Valor econômico, v.20, n.4977, 08/04/2020. Política, p. A7

 

Câmara troca Plano Mansueto por auxílio emergencial

Raphael Di Cunto

Marcelo Ribeiro

Fabio Graner

08/04/2020

 

 

A tentativa dos governadores de aproveitar o Plano Mansueto para ampliar a ajuda do governo federal aos Estados e liberar a securitização de suas dívidas como forma de compensar o impacto econômico das medidas de combater ao coronavírus levou a Câmara dos Deputados a decidir adiar a votação da proposta para depois que a crise passar e trabalhar outro projeto para um auxílio emergencial e de curto prazo aos governos locais.

O projeto, elaborado pelo secretário do Tesouro Nacional, Mansueto Almeida, inicialmente era voltado a adoção pelos Estados com dificuldades financeiras de medidas de corte de gastos, como congelamento da folha e salários e privatizações, em troca da ampliação da capacidade de empréstimos. Eram propostas "estruturantes" para melhorar a situação fiscal dos Estados.

O relator, deputado Pedro Paulo (DEM-RJ), ampliou o projeto para abranger também o Regime de Recuperação Fiscal (RRF), de modo a permitir que Goiás, Rio Grande do Sul e Minas Gerais possam aderir e suspender o pagamento de suas dívidas com a União, e que o Rio de Janeiro possa permanecer por mais tempo no programa. Além disso, permitiu que os governos com melhor situação financeira também fossem beneficiados com ampliação da capacidade de crédito.

Já havia insatifação com esses pontos, mas uma nova mobilização surgiu após o Tesouro autorizar na semana passada a securitização das dívidas dos Estados, que poderão repassar aos bancos o direito sobre esses recebíveis em troca do pagamento de um percentual. Essa autorização, porém, foi limitado a R$ 20 bilhões, cerca de 7,6% do total de dívida garantida pela União, e vinculado a renegociações de passivos, com prazo máximo de 20 anos.

Os governadores, que há anos tentam aprovar no Congresso regras para esse tipo de operação, mas esbarram na resistência do governo federal, se juntaram para pedir a inclusão do tema dentro do Plano Mansueto, com modificações em relação ao "projeto piloto" do Tesouro. Enviaram ao relator emenda para ampliar o prazo de renegociação, de 20 para 35 anos, autorizar a securitização de toda a dívida e mudar as taxas de juros mínimas.

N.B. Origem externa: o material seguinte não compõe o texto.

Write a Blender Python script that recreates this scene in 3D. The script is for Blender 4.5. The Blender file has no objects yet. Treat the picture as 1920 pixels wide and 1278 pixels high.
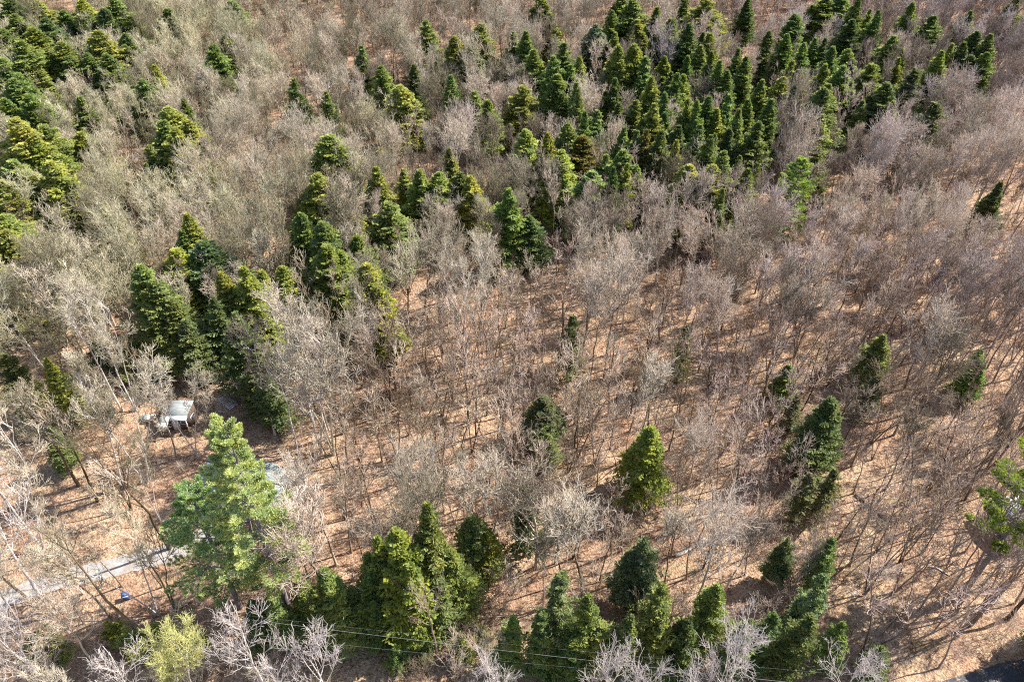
import bpy, math, random
import numpy as np
from mathutils import Vector

# ------------------------------------------------------------------ camera, sky, sun, exposure
scene = bpy.context.scene
CAM_H = 80.0
PITCH = math.radians(42.0)          # below the horizon
FPX = 1493.0                        # focal length in photo pixels (1920 wide)
cam_data = bpy.data.cameras.new("camera")
cam_data.sensor_width = 36.0
cam_data.lens = 36.0 * FPX / 1920.0
cam_data.clip_start = 0.5
cam_data.clip_end = 3000.0
cam = bpy.data.objects.new("camera", cam_data)
scene.collection.objects.link(cam)
cam.location = (0, 0, CAM_H)
cam.rotation_euler = (math.pi / 2 - PITCH, 0, 0)
scene.camera = cam
scene.render.resolution_x = 1024
scene.render.resolution_y = 681

SUN_EL = math.radians(47.0)
SUN_AZ = (0.935, 0.355)
world = bpy.data.worlds.new("World")
scene.world = world
world.use_nodes = True
wn = world.node_tree.nodes
wl = world.node_tree.links
wn.clear()
sky = wn.new("ShaderNodeTexSky")
sky.sky_type = 'NISHITA'
sky.sun_disc = False
sky.sun_elevation = SUN_EL
sky.sun_rotation = math.atan2(SUN_AZ[0], SUN_AZ[1])
bg = wn.new("ShaderNodeBackground")
bg.inputs['Strength'].default_value = 0.11
wo = wn.new("ShaderNodeOutputWorld")
wl.new(sky.outputs[0], bg.inputs[0])
wl.new(bg.outputs[0], wo.inputs[0])

sd = bpy.data.lights.new("sun", 'SUN')
sd.energy = 5.0
sd.angle = math.radians(0.5)
sd.color = (1.0, 0.95, 0.87)
sun = bpy.data.objects.new("sun", sd)
scene.collection.objects.link(sun)
S = Vector((math.cos(SUN_EL) * SUN_AZ[0], math.cos(SUN_EL) * SUN_AZ[1], math.sin(SUN_EL)))
sun.rotation_euler = (-S).to_track_quat('-Z', 'Y').to_euler()
sun.location = (60, 60, 150)

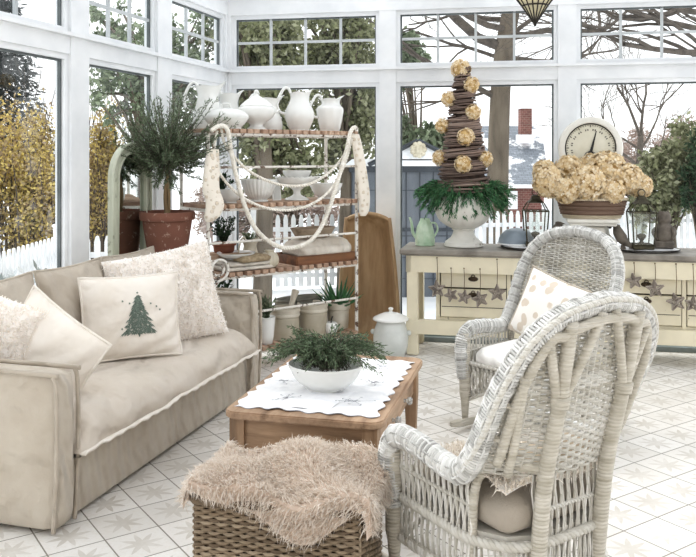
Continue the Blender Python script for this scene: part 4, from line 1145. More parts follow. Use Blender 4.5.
# birds and stone figure
M['birdwood'] = noisy('weathered_bird', '#7c746a', '#56504a', 14, .8, bump=.4)
def bird(label, c, rz, s=1.0, mat='birdwood'):
    o = thing('carved_bird', label, 'bird figurine', c, rz, 'carved bird figurines')
    P = spline([(-.10, 0, .03), (-.05, 0, .06), (0, 0, .10), (.035, 0, .155), (.05, 0, .2), (.055, 0, .225)], 5)*s
    r_ = np.interp(np.linspace(0, 1, len(P)), [0, .2, .45, .65, .8, .92, 1], [.006, .022, .048, .042, .03, .03, .012])*s
    mb = MB(); mb.tube(P, r_, 14); mb.build('bird_body', M[mat], o, smooth=True)
    mb = MB(); mb.tube(arr([(.065, 0, .212), (.105, 0, .205)])*s, [.01*s, .001], 6); mb.build('beak', M[mat], o, smooth=True)
    mb = MB(); mb.tube(arr([(-.08, 0, .045), (-.17, 0, -.0)])*s, [.016*s, .01*s], 6, flat=.4); mb.build('tail', M[mat], o, smooth=True)
    mb = MB(); mb.lathe([(.001, 0), (.035*s, 0), (.03*s, .012), (.012*s, .06*s), (.001, .07*s)], 10); mb.build('stand', M[mat], o)
bird('dark carved bird perched between the left lantern and the flower basket', cpx(553, .20, CT+.0), CA+.4, 1.0)
bird('long tailed weathered bird figurine left of the right lantern', cpx(623, .16, CT+.0), CA+2.9, .95)
o = thing('stone_figure', 'grey weathered stone owl figure right of the right lantern', 'figurine', cpx(664, .24, CT+.027), CA-.1)
mb = MB(); mb.box((0, 0, .03), (.15, .11, .06), bev=.012); mb.build('plinth', M['birdwood'], o)
mb = MB(); mb.lathe(profile([(.001, .05), (.06, .06), (.075, .11), (.066, .165), (.045, .195), (.055, .225), (.05, .26), (.03, .285), (.001, .29)], 5), 20, Matrix.Diagonal((1, .8, 1, 1))); mb.build('owl_body', M['birdwood'], o, smooth=True)
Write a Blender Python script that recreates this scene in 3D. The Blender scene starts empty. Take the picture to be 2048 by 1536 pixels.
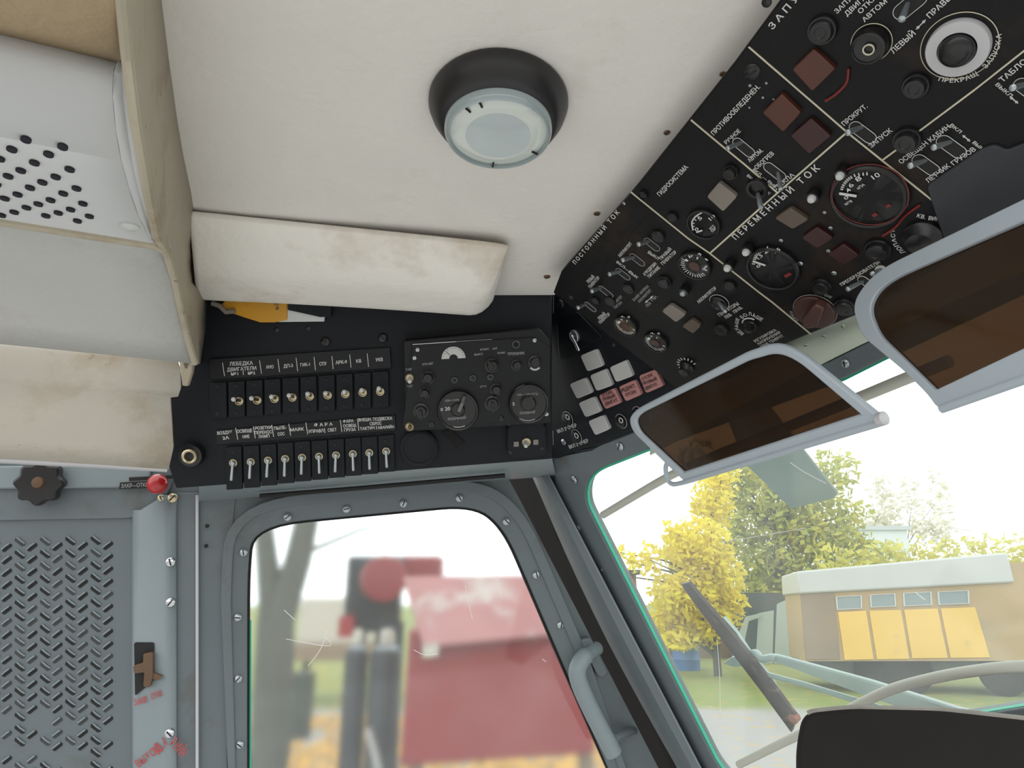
import bpy, math, random
from mathutils import Vector, Matrix
random.seed(7)
SC = bpy.context.scene
COL = SC.collection

# ------------------------------------------------------------------ camera, sky, exposure
F = 1365.0                                   # focal length in pixels of the 2048 wide frame
PITCH = math.radians(17.0)
EYE = Vector((0, 0, 2.3))                    # eye height above the ground outside
cam_d = bpy.data.cameras.new('camera'); cam = bpy.data.objects.new('camera', cam_d); COL.objects.link(cam)
cam_d.sensor_width = 36.0; cam_d.lens = F / 2048 * 36.0; cam_d.clip_start = 0.02; cam_d.clip_end = 500
cam.location = EYE; cam.rotation_euler = (math.radians(90) + PITCH, 0, 0)
SC.camera = cam
w = bpy.data.worlds.new('overcast_sky'); SC.world = w; w.use_nodes = True
bg = w.node_tree.nodes['Background']; bg.inputs[0].default_value = (0.97, 0.985, 1.0, 1); bg.inputs[1].default_value = 2.0
SC.view_settings.view_transform = 'Standard'; SC.view_settings.look = 'None'
SC.view_settings.gamma = 1.0; SC.view_settings.use_curve_mapping = False
SC.view_settings.exposure = 0.0

# ------------------------------------------------------------------ geometry helpers
CP, SP = math.cos(PITCH), math.sin(PITCH)
def c2w(v): return Vector((v[0], v[2]*CP - v[1]*SP, v[1]*CP + v[2]*SP))
def ray(px, py): return c2w(((px-1024)/F, (768-py)/F, 1.0))
def P(px, py, d): return EYE + ray(px, py)*d
def at(px, py, Y):
    r = ray(px, py); return EYE + r*(Y/r.y)
def proj(p):
    q = p - EYE; d = q.y*CP + q.z*SP; u = -q.y*SP + q.z*CP
    return Vector((1024 + F*q.x/d, 768 - F*u/d)), d
class Plane:
    def __init__(s, a, b, c):
        n = (b-a).cross(c-a).normalized()
        if n.dot(EYE-a) < 0: n = -n
        s.n = n; s.k = n.dot(a)
    def at(s, px, py, h=0.0):
        r = ray(px, py); return EYE + r*((s.k + h - s.n.dot(EYE))/s.n.dot(r))
    def frame(s, p, q, h=0.0):
        o = s.at(p[0], p[1], h); e = s.at(q[0], q[1], h) - o
        u = e.normalized(); return o, u, s.n.cross(u), e.length
    def mpp(s, px, py): return proj(s.at(px, py))[1]/F
    def off(s, h):
        t = Plane.__new__(Plane); t.n = s.n; t.k = s.k + h; return t
def dirplane(p, a, b): return Plane(p, p + c2w(a), p + c2w(b))

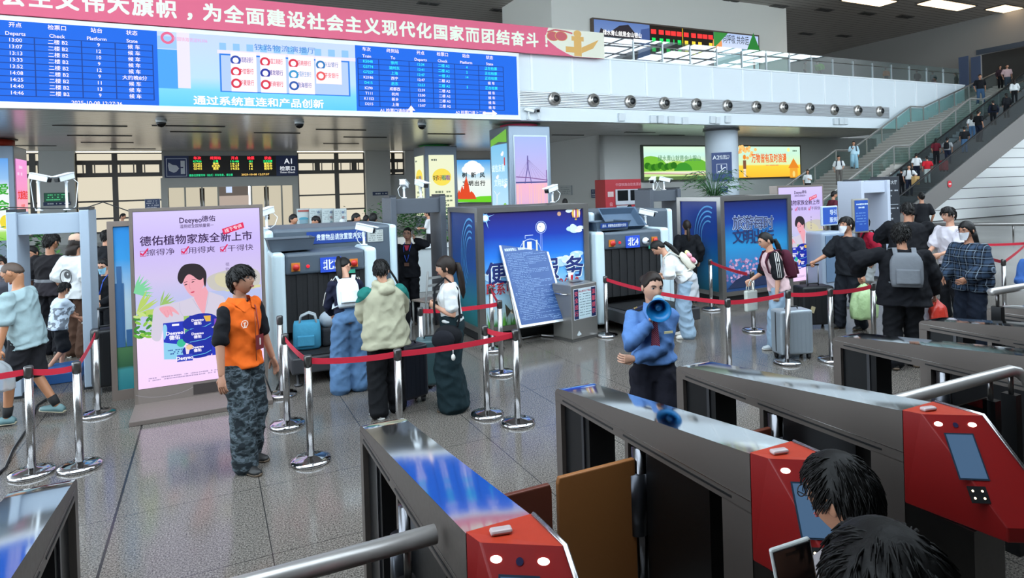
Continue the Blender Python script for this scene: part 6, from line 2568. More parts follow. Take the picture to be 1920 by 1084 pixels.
    # ---- face
    if faced and not far:
        for sx in (1, -1):
            q = MB()
            q.ball((sx * .031, -.0755, .0115), (.0135, .006, .0062), EYEW, 12, 8, X=HX)
            q.ball((sx * .031, -.0795, .0115), (.0062, .0035, .0060), EYED, 10, 6, X=HX)
            q.tube([HX @ Vector((sx * (.031 + u), -.0795 - .004 * (1 - (u / .014) ** 2), .0185 - .004 * (u / .014) ** 2)) for u in (-.014, -.007, 0, .007, .014)], .0018, EYED, 5)
            plain('eye', q)
        for sx in (1, -1):
            q = MB()
            q.tube([HX @ Vector((sx * u, y, z)) for u, y, z in ((.015, -.0905, .030), (.028, -.0895, .0345), (.041, -.083, .033), (.049, -.075, .028))], [.003, .0042, .0036, .0016], hairc if hair else HAIRC, 6)
            plain('eyebrow', q)
        q = MB()
        q.ball((0, -.0868, -.0585), (.021, .006, .0045), LIP, 14, 8, X=HX)
        q.ball((0, -.0858, -.0665), (.018, .006, .0045), LIP, 14, 8, X=HX)
        plain('lips', q)
    # ---- clothes
    if top:
        e = top.get('e', .02)
        hem = top.get('hem', .90)
        mt = top['m']
        q = MB()
        wide = top.get('wide', 0)
        prof = [s for s in TS if s[0] > hem + .03]
        rr_ = []
        s0 = TS[2]
        lo = [s for s in TS if s[0] <= hem + .03]
        base = lo[-1] if lo else TS[0]
        hipw = max(.15, base[1])
        rr_.append(sect(hem, hipw + wide, max(.105, base[2]) + wide * .6, base[3], e + .004))
        for z, rx, ry, yo in prof:
            fit = top.get('fit', .5)
            rx2 = lerp(rx, max(rx, .148), fit)
            ry2 = lerp(ry, max(ry, .105), fit)
            if z > 1.35:
                rx2, ry2 = rx, ry
            rr_.append(sect(z, rx2 + wide * max(0, (1.3 - z)) / .45, ry2 + wide * .5 * max(0, (1.3 - z)) / .45, yo, e))
        rr_[-1] = sect(1.425 + top.get('neck', 0), .07, .06, .005, e * .5)
        q.rings(rr_, mt)
        sl = top.get('sleeve', .5)
        sr = top.get('sr', 1.0)
        for i in range(2):
            sv, ev, wv = arms[i]
            if sl <= 0:
                continue
            if sl < 1:
                en = sv.lerp(ev, sl * 1.0)
                limb(q, [sv, en], [.050 + e * .8, lerp(.052, .043, sl) * sr + e * 1.1], mt, nseg)
            else:
                en = ev.lerp(wv, min(1, sl - 1) * .98)
                limb(q, [sv, ev, en], [.050 + e * .85, .043 * sr + e, .031 * sr + e * .8], mt, nseg)
        if top.get('hood'):
            for j in range(9):
                u = PI * (j / 8)
                q.ball(LT @ Vector((.085 * math.cos(u), .02 + .085 * math.sin(u), 1.455 - .03 * math.sin(u))), .048, mt, 10, 6)
            q.ball(LT @ Vector((0, .125, 1.39)), (.10, .055, .06), mt, 12, 8)
        fused(top.get('name', 'shirt'), q, top.get('smooth', 5))
    if top and top.get('over'):                                     # a second garment over the first: vest, cardigan
        o_ = top['over']
        e = o_['e']
        q = MB()
        rr_ = [sect(o_['hem'], .155 + o_.get('wide', .02), .112 + o_.get('wide', .02) * .6, .0, e)]
        for z, rx, ry, yo in [s for s in TS if s[0] > o_['hem'] + .03]:
            rr_.append(sect(z, max(rx, .145) if z < 1.36 else rx, max(ry, .105) if z < 1.36 else ry, yo, e))
        q.rings(rr_, o_['m'])
        for i in range(2):
            limb(q, [LT @ Vector((0, 0, 1.375)), sh[i]], [.05, .04 + e], o_['m'], nseg)
        fused(o_['name'], q)
    if bottom:
        e = bottom.get('e', .016)
        mt = bottom['m']
        q = MB()
        hi = bottom.get('waist', 1.03 if not top or top.get('hem', .9) > .94 else top.get('hem', .9) + .09)
        q.rings([sect(z, rx, ry, yo, e) for z, rx, ry, yo in TS if z <= min(.98, hi - .03)] + [sect(hi, lerp(TS[2][1], TS[3][1], .5), .1, 0, e)], mt)
        ln = bottom.get('len', 1.0)
        w1, w2, w3 = bottom.get('w', (.084, .062, .05))
        for i in range(2):
            hv, kv, av = legs[i]
            if ln <= .5:
                en = hv.lerp(kv, ln * 2)
                limb(q, [hv, en], [w1 + e, w2 + e], mt, nseg)
            else:
                en = kv.lerp(av, (ln - .5) * 2)
                en = en + (av - kv).normalized() * (.03 if ln >= 1 else 0)
                limb(q, [hv, kv, en], [w1 + e, w2 + e, w3 + e], mt, nseg)
        if bottom.get('skirt'):
            z1 = bottom['skirt']
            q.rings([sect(z1, .17, .13, 0, e), sect(.6, .17, .135, 0, e), sect(.9, .16, .115, 0, e)], mt)
        fused(bottom.get('name', 'trousers'), q)
    if shoes:
        for i, sx in enumerate((1, -1)):
            av = legs[i][2]
            q = MB()
            lift = max(0, av.z - .085)
            X = Matrix.Translation((av.x, av.y, av.z - .075)) @ Matrix.Rotation(R(8 * sx), 4, 'Z') @ Matrix.Rotation(-min(R(50), lift * 2.6), 4, 'X')
            sec = [(.075, .030, .05), (.04, .036, .075), (-.02, .038, .085), (-.08, .042, .06), (-.13, .043, .045), (-.17, .036, .035), (-.19, .015, .025)]
            rr_, rs_ = [], []
            for y, w, t in sec:
                rr_.append([(w * math.cos(u), y, .016 + t * max(0, math.sin(u)) if math.sin(u) >= 0 else .016) for u in [2 * PI * v / 14 for v in range(14)]])
                rs_.append([(w * 1.06 * math.cos(u), y * 1.02, .012 + .014 * math.sin(u)) for u in [2 * PI * v / 14 for v in range(14)]])
            q.rings(rr_, shoes[0], X=X)
            q.rings(rs_, shoes[1], X=X)
            plain('shoe', q)
    info = dict(root=root, k=k, LT=LT, HX=HX, hands=[(root_m(root) @ (Vector(w) * k), root_m(root).to_3x3() @ d) for w, d in hinfo], arms=arms, legs=legs, plain=plain, fused=fused, W=root_m(root) @ S, T=root_m(root) @ S @ LT)
    return info


def root_m(o):
    return Matrix.Translation(o.location) @ Matrix.Rotation(o.rotation_euler.z, 4, 'Z')


def face_mask(p, mat, name='face_mask'):
    q = MB()
    HX = p['HX']
    rows = []
    for i in range(9):
        z = -.005 - .10 * i / 8
        r = []
        for j in range(13):
            x = -.066 + .132 * j / 12
            w = 1 - .35 * (i / 8) ** 2
            u = x * w / .073
            y = -.098 * math.sqrt(max(0.05, 1 - u * u)) - .012 * math.exp(-(x / .02) ** 2) * math.sin(PI * min(1, (i + 1) / 6)) - .004
            r.append(HX @ Vector((x * w, y, z)))
        rows.append(r)
    vs = [v for r in rows for v in r]
    fs = [(a * 13 + b_, a * 13 + b_ + 1, (a + 1) * 13 + b_ + 1, (a + 1) * 13 + b_) for a in range(8) for b_ in range(12)]
    q.add(vs, fs, mat, True)
    for sx in (1, -1):
        q.tube([HX @ Vector((sx * .064, -.035, -.015)), HX @ Vector((sx * .078, -.01, .01)), HX @ Vector((sx * .079, .012, .012))], .0018, mat, 5)
    return p['plain'](name, q)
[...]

O Tesouro Nacional é contra a proposta dos governadores. Historicamente, a secretaria resiste à ideia de securitização por motivos como o pouco desenvolvimento do mercado, que não permitiria que a modalidade gerasse redução de custos para os governos locais, e o risco de esse tipo de título derivado de uma operação de crédito concorrerem em condições privilegiadas com os papéis comercializados pelo Tesouro em mercado. Pedro Paulo também resiste à emenda.

Os governadores continuaram pressionando por mais modificações e ontem o presidente da Câmara, Rodrigo Maia (DEM-RJ), decidiu suspender a votação até o fim da crise com medo de que votar o projeto agora acabasse por "distorcer as medidas estruturais e endividar os Estados no longo prazo". "Essa decisão unifica o Parlamento e dá solução de curto prazo para todos os Estados brasileiros", afirmou.

No lugar, será votado projeto emergencial, que ainda é negociado com o Ministério da Economia. A ideia é diminuir a queda na arrecadação de ICMS, principal tributo estadual, por causa da paralisação das empresas, e permitir que os governos contraíam novas dívidas para custearem o combate ao coronavírus. Vários governadores estão renegociando empréstimos ou novos financiamentos com bancos internacionais, mas dependem do aval do Tesouro para isso.

Esses percentuais ainda não estão fechados, mas Pedro Paulo sugeriu à equipe econômica que a complementação do ICMS considere a arrecadação em relação ao ano anterior e o valor da dívida de cada um dos Estados com a União que foi suspensa pelo Supremo Tribunal Federal (STF). O governo já liberou um valor adicional para o Fundo de Participação dos Estados (FPE), mas que beneficia os menores, com menor atividade econômica local.